General question to this thread. Do you guys feel better after endurance training or anaerobic training (weights, hockey, sprints etc). I find I feel good after endurance training that goes as follows:
Run 60 min or less
Bike 90 min or less
Swim 45 min or less
Once I get a lot longer than these durations in any sport, I find that I CAN lack energy and I actually feel more “down than up” later in the day.
On the other hand if I do anaerobic training I feel “up” all day. Of course, the duration of the anaerobic training is low, and it is rare that I exhaust my energy resources to nothing. If I run around 80+ minutes, bike > 2 hours, or swim around 70-80 min, I can feel dragged out (and sometimes down) later in the day.
Maybe it has more to do with everything going on in life.

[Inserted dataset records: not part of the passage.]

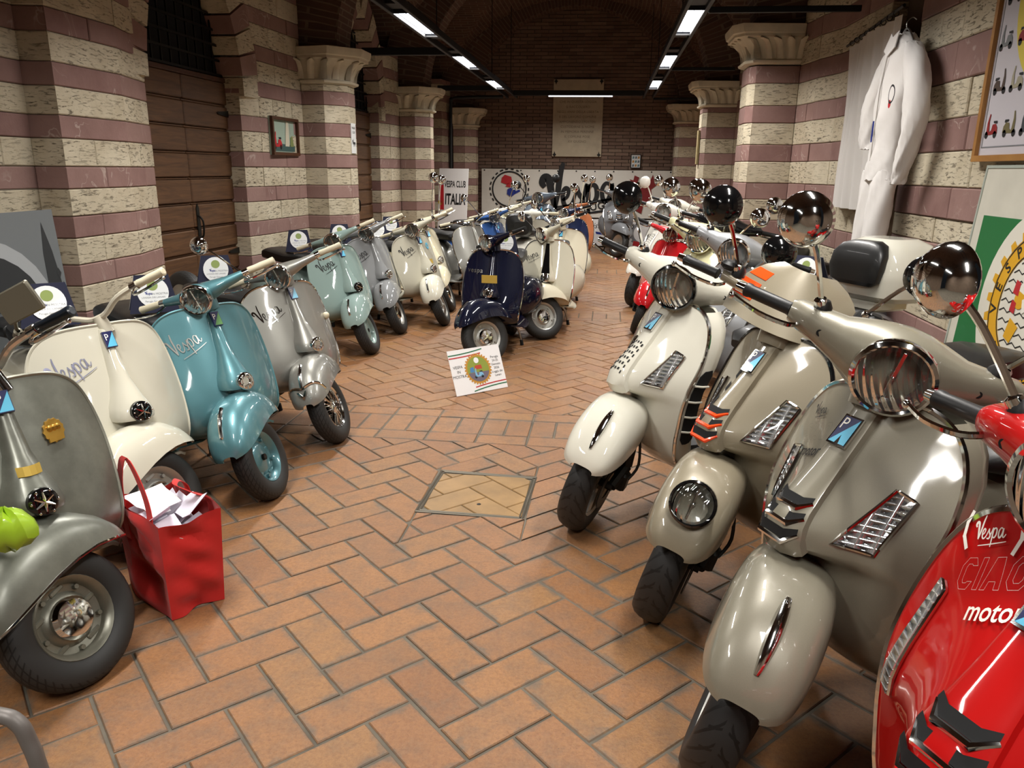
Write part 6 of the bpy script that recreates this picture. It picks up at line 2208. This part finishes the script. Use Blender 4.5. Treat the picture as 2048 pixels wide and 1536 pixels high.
# narrow enamel sign on the first left column
o = tag(empty('column_sign', (-2.835, 8.66, 1.74)), 'narrow white sign fixed to the left stone column', 'sign')
P = panel((-2.838, 8.615, 1.74), (0, 1, 0), (0, 0, 1))
Q = lambda a, b, d=0.0: P(a, b, d) - V((-2.835, 8.66, 1.74))
slab(Q, .15, .32, .006, 'plate', PLAQUEW, o)
mb = MB()
for i, t_ in enumerate(('MUSEO', 'CLUB')): add_text(mb, t_, .035, lambda u, v: Q(.075 + u, .27 - i * .045 + v, .002))
add_script(mb, lambda u, v: Q(.075 + u, .11 + v, .002), .05, 2.0)
mb.build('lettering', INKBLACK, o, False)
# narrow wooden board on the far right column
mb = MB(); mb.box((0, 0, .25), (.03, .16, .50), .004)
k = mb.build('narrow_board', m_wood('pale_board', '#8f8158', '#a8976a', .6, (2, 2, 6)), None, False); k.location = (1.355, 12.62, 1.70)
tag(k, 'narrow pale wooden board hung on the farther right column', 'board')

# black-and-white photograph on a board by the left wall
o = tag(empty('photo_board', (-2.80, 3.3, 0)), 'black and white photograph of an arched loggia leaning on the left wall', 'photograph')
P = panel((-3.06, 2.98, .0), (-.06, 1, 0), (-.06, 0, 1))
Q = lambda a, b, d=0.0: P(a, b, d) - V((-2.80, 3.3, 0))
BW = [flat('bw%d' % i, c) for i, c in enumerate(('#a8abad', '#74787a', '#56595b', '#303234', '#1b1c1d', '#8b8f91'))]
W_, H_ = 1.24, 1.335
slab(Q, W_, H_, .008, 'print', BW[1], o)
def arc(cx, cy, rx, ry, a0, a1, n=14): return [(cx + rx * math.cos(lerp(a0, a1, k / n)), cy + ry * math.sin(lerp(a0, a1, k / n))) for k in range(n + 1)]
D = .13
shape(Q, [arc(.42 + D, .72, .58, .50, 0, PI) + [(D, .50), (1.0 + D, .50)]], 'pale_arch', BW[0], o, .001)
shape(Q, [arc(.42 + D, .72, .50, .42, 0, PI) + [(D, .35), (.92 + D, .35)]], 'dark_vault', BW[3], o, .0016)
shape(Q, [[(.30 + D, .30), (.90 + D, .30), (.90 + D, .78), (.62 + D, .86), (.30 + D, .74)]], 'inner_wall', BW[2], o, .0022)
shape(Q, [arc(.68 + D, .78, .05, .10, 0, PI) + [(.63 + D, .55), (.73 + D, .55)]], 'lancet', BW[4], o, .0028)
shape(Q, [[(1.08, .78), (1.20, .78), (1.20, .92), (1.17, 1.10), (1.12, 1.27), (1.09, 1.10)]], 'pointed_opening', BW[3], o, .0022)
shape(Q, [[(1.01, .30), (1.10, .30), (1.10, .70), (1.01, .70)], [(.99, .70), (1.12, .70), (1.14, .80), (.97, .80)], [(.96, .80), (1.15, .80), (1.15, .83), (.96, .83)]], 'pale_column', BW[0], o, .003)
shape(Q, [[(0, .70), (.98, .79), (.98, .81), (0, .73)]], 'tie_beam', BW[0], o, .0032)
shape(Q, [[(0, .02), (.98, .02), (.98, .30), (0, .36)]], 'balustrade', BW[0], o, .0032)
for j in range(11):
    for i in range(2):
        cx, cy = 1.165 + i * .05 + (.0 if j % 2 else .025), .12 + j * .085
        if cx > 1.225: continue
        shape(Q, [[(cx, cy - .034), (cx + .021, cy), (cx, cy + .034), (cx - .021, cy)]], 'lozenge', BW[3], o, .0032)

# card leaning on the navy scooter's wheel
o = tag(empty('exhibition_card', (-.842, 5.36, 0)), 'white exhibition card with round scooter emblem leaning on the navy wheel', 'sign')
P = panel((-1.012, 5.205, .006), (.331, .315, 0), (-.28, .30, .93))
Q = lambda a, b, d=0.0: P(a, b, d) - V((-.842, 5.36, 0))
CW, CH = .457, .335
slab(Q, CW, CH, .004, 'card', PAPER, o)
def wave(y0, y1, x0, x1, w): return [[(lerp(x0, x1, t / 10), lerp(y0, y1, (t / 10) ** 2)) for t in range(11)] + [(lerp(x0, x1, t / 10), lerp(y0, y1, (t / 10) ** 2) + w) for t in range(10, -1, -1)]]
shape(Q, wave(.293, .315, .0, .30, .008), 'green_line', INKGREEN, o, .001); shape(Q, wave(.272, .285, .0, .28, .008), 'red_line', INKRED, o, .001)
shape(Q, [[(CW - a, .335 - b) for a, b in p] for p in wave(.293, .318, .0, .30, .008)], 'green_line', INKGREEN, o, .001)
shape(Q, [[(CW - a, .335 - b) for a, b in p] for p in wave(.272, .29, .0, .28, .008)], 'red_line', INKRED, o, .001)
mb = MB(); cx, cy = .232, .172
disc(mb, lambda u, v: Q(u, v, .0012), cx, cy, .108, 40, .09)
for k in range(30):
    a = 2 * PI * k / 30; c, s = math.cos(a), math.sin(a)
    mb.poly([Q(cx + r_ * c - w_ * s, cy + r_ * s + w_ * c, .0012) for r_, w_ in ((.106, -.006), (.118, -.006), (.118, .006), (.106, .006))])
mb.build('gear_ring', pr('card_ochre', '#c08a35', .5), o, False)
mb = MB(); disc(mb, lambda u, v: Q(u, v, .0014), cx, cy, .095, 40); mb.build('round_picture', pr('card_green', '#8a963f', .5), o, False)
shape(Q, [arc(cx, cy, .094, .094, PI + .25, 2 * PI - .25)], 'picture_ground', flat('purple_grey', '#6d6472'), o, .0018)
shape(Q, [[(cx - .03, cy + .0), (cx + .035, cy + .0), (cx + .03, cy + .03), (cx - .025, cy + .028)]], 'red_block', flat('brickred', '#b5452f'), o, .002)
shape(Q, [[(cx - .075, cy - .02), (cx - .035, cy - .02), (cx - .04, cy + .02), (cx - .07, cy + .015)]], 'blue_block', flat('blueblock', '#4a7fb0'), o, .002)
mb = MB(); disc(mb, lambda u, v: Q(u, v, .002), cx - .003, cy + .066, .022, 18); mb.build('white_spot', PAPER, o, False)
tiny(Q, cx, cy - .066, .075, flat('skyscooter', '#7fb4d6'), .0024, -1, o)
mb = MB()
for i, t_ in enumerate(('VESPA', 'IN', 'MOSTRA')): add_text(mb, t_, .03, lambda u, v: Q(.062 + u, .205 - i * .035 + v, .001))
for i, t_ in enumerate(('Perugia', '24-25', 'Gennaio', '2026', 'Loggia dei', 'Lanari')): add_text(mb, t_, .024, lambda u, v: Q(.395 + u, .245 - i * .028 + v, .001))
mb.build('lettering', INKBLACK, o, False)
mb = MB(); k0 = [Q(.20, .25, -.004), Q(.26, .25, -.004)]
mb.poly([k0[0], k0[1], V((k0[1].x + .06, k0[1].y + .09, 0.001)), V((k0[0].x + .06, k0[0].y + .09, 0.001))]); mb.build('prop', PAPER, o, False)

# ------------------------------------------------------------------ cloth things
def cloth(name, g, t, mat, parent=None): 
    mb = MB(); mb.sheet(g, t); return mb.build(name, mat, parent, True, 60)
# curtain on a rod
o = tag(empty('curtain', (1.88, 6.1, 2.6)), 'white curtain hanging from a dark rod at the right wall', 'curtain')
g = []
for j in range(15):
    z = lerp(2.60, 1.32, j / 14)
    row = []
    for i in range(49):
        t = i / 48
        y = lerp(7.18, 5.75, t)
        x = 1.85 + .028 * math.sin(t * 46 + .5 * math.sin(j * .4)) * (.5 + .5 * j / 14) + .02 * math.sin(t * 9 + j * .15) + .10 * (1 - t)
        row.append((x - 1.88, y - 6.1 - .03 * (j / 14), z - 2.6))
    g.append(row)
cloth('drape', g, .003, CURTAIN, o)
mb = MB(); mb.tube([(.07, 1.15, .02), (-.03, -.42, .04)], .011, 8); mb.build('rod', DARKMETAL, o)
for i in range(9):
    mb = MB(); y = 1.0 - i * .155; xo = .0 + .064 * y
    mb.tube([(xo + .018 * math.cos(2 * PI * k / 10), y, .022 + .018 * math.sin(2 * PI * k / 10)) for k in range(10)], .003, 5, closed=True)
    mb.build('ring', DARKMETAL, o)
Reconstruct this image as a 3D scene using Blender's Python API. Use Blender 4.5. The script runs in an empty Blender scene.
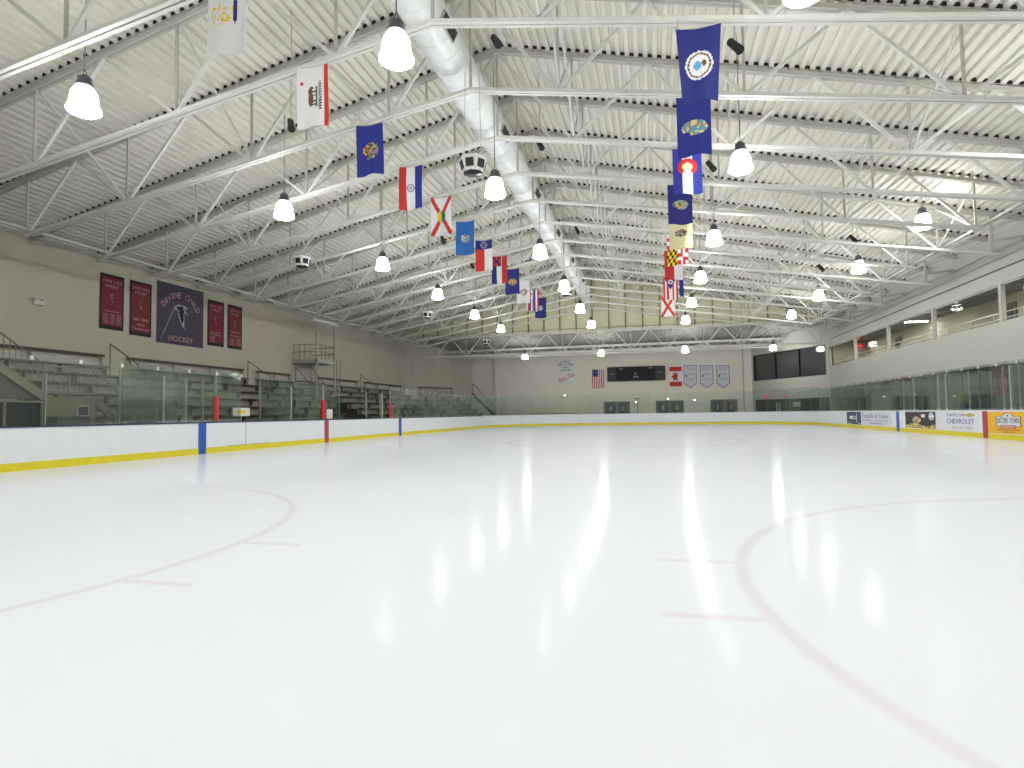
import bpy, math, random
from mathutils import Vector, Matrix
random.seed(7)
S = bpy.context.scene
C = S.collection
PI = math.pi
# ---------------------------------------------------------------- camera
CL = Vector((1.54982, -24.88996, 1.13949))
CR = Vector((0.972895, 0.2307795, -0.0147015)); CU = Vector((0.025916, -0.0456382, 0.9986218)); CF = Vector((-0.2297905, 0.9719352, 0.050382))
F = 595.0737
cd = bpy.data.cameras.new('camera'); cam = bpy.data.objects.new('camera', cd); C.objects.link(cam)
cd.sensor_width = 36; cd.lens = F / 1024 * 36; cd.clip_end = 300
cam.matrix_world = Matrix(((CR.x, CU.x, -CF.x, CL.x), (CR.y, CU.y, -CF.y, CL.y), (CR.z, CU.z, -CF.z, CL.z), (0, 0, 0, 1)))
S.camera = cam
def at(px, py, ax, v):
    """the point of the world plane axis=v that a photo pixel shows"""
    d = CF + CR * ((px - 512) / F) + CU * ((384 - py) / F)
    return CL + d * ((v - CL[ax]) / d[ax])
S.view_settings.view_transform = 'Standard'; S.view_settings.look = 'None'; S.view_settings.gamma = 1
S.view_settings.exposure = 0.58
try: S.view_settings.use_curve_mapping = False
except Exception: pass
S.cycles.use_denoising = True
S.cycles.max_bounces = 8; S.cycles.transparent_max_bounces = 24; S.cycles.diffuse_bounces = 5
S.cycles.sample_clamp_indirect = 6; S.cycles.caustics_reflective = False; S.cycles.caustics_refractive = False
w = bpy.data.worlds.new('world'); S.world = w; w.use_nodes = True
w.node_tree.nodes['Background'].inputs[0].default_value = (0.02, 0.02, 0.02, 1)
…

We need energy to do other things and if I use up too much in training, it is easier to feel more down later in the day. Not depression for sure, but not “up and sharp” either. Sometimes I will do a 30 min ride to work…10 min warmup, then 10x30-60 seconds hard with 30-60 seconds easy in between. The sprints are in the anaerobic zone and when I get to work, everything is firing and ready to roll.
When I do really really long training one day or some long racing like a half Ironman, I expect to feel down the next day (not depressed, but can be on the verge).
My thought is that when we do the really long training and get depleted it hammers a variety of hormones. Do it all the time multiple days per week and also hammer the immune systems in the process, and maybe it is easier for high volume athletes to teeter on the verge of depression. Nothing worse than a group of endurance athletes after the third day in a row of high volume training during a training camp. Between the fatigue, lack of sleep, type A personalities and a variety of hormones out of whack, it’s bad news all around (I’m just as bad, but I recognize this as a byproduct of guys doing high volume training).
I really do thing the high volume, especially chronic high volume can push people to the brink of depression. Then you just need a few other events at work or family and everything is nicely lined up.